I’ve been cognizant of this because when I’ve been revising my writing in the past — my fiction in particular — sometimes my notes can be brutal. In a fit of frustration I’ll write things in full caps (“DOESN’T MAKE SENSE?!”) which, while maybe capturing how I’m reacting to something that’s a rough draft, doesn’t exactly make for pleasant reading when I come back to implement the revisions to the story or book. It’s like taking on the tone of a quasi-abusive teacher or parent. It can be oppressive and can make the process of revision (which is where the magic truly happens) tedious and soul-melting whereas I know it’s supposed to be where I develop a closer relationship with the work. Note the word relationship.

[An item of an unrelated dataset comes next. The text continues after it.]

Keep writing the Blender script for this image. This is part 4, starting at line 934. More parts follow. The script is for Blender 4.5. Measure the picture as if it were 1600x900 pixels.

If you will excuse the generalization, there are two types of people who pick up a guitar: the person who wants to learn [insert cool song], and the person who is curious about developing a relationship with the instrument. Sometimes the former turns into the latter, but rarely does it go the other way if your intent is honest. Likewise with learning to write (which, in the end, is largely learning to revise) I’ve taken some of the lessons I’ve learned with guitar and patience and applied them to how I “speak” to myself in my revision notes. Do I need a stern lecture? No, I don’t. Do I need shouty language? No, I don’t. And, now that I’m up to my knees in revisions to Radioland, I’m implementing this approach. The full-caps are gone. Instead of “CHANGE THIS” or “NO” I try to write something akin to an editor’s voice — an editor who wants the intended end-result to rise to the surface of the current draft — with something like “This is working but could use clarity.” Imagine coming to that while you’re making changes? Doesn’t that sound more reasonable (let alone approachable) than something like “WHAT ARE YOU TRYING TO SAY HERE??”

I suppose I’m putting this out there to show that there are many ways to grow as an artist — at any stage– and one of those ways is indirectly applying the lessons of one form to another. I still have bad guitar days and will continue to experience them as long as I endeavour to play, but the important thing is that I can look past those days. And because of that, I’m better able to see (and believe) that I can, as a novelist and short story author, work through the rough patches in my writing.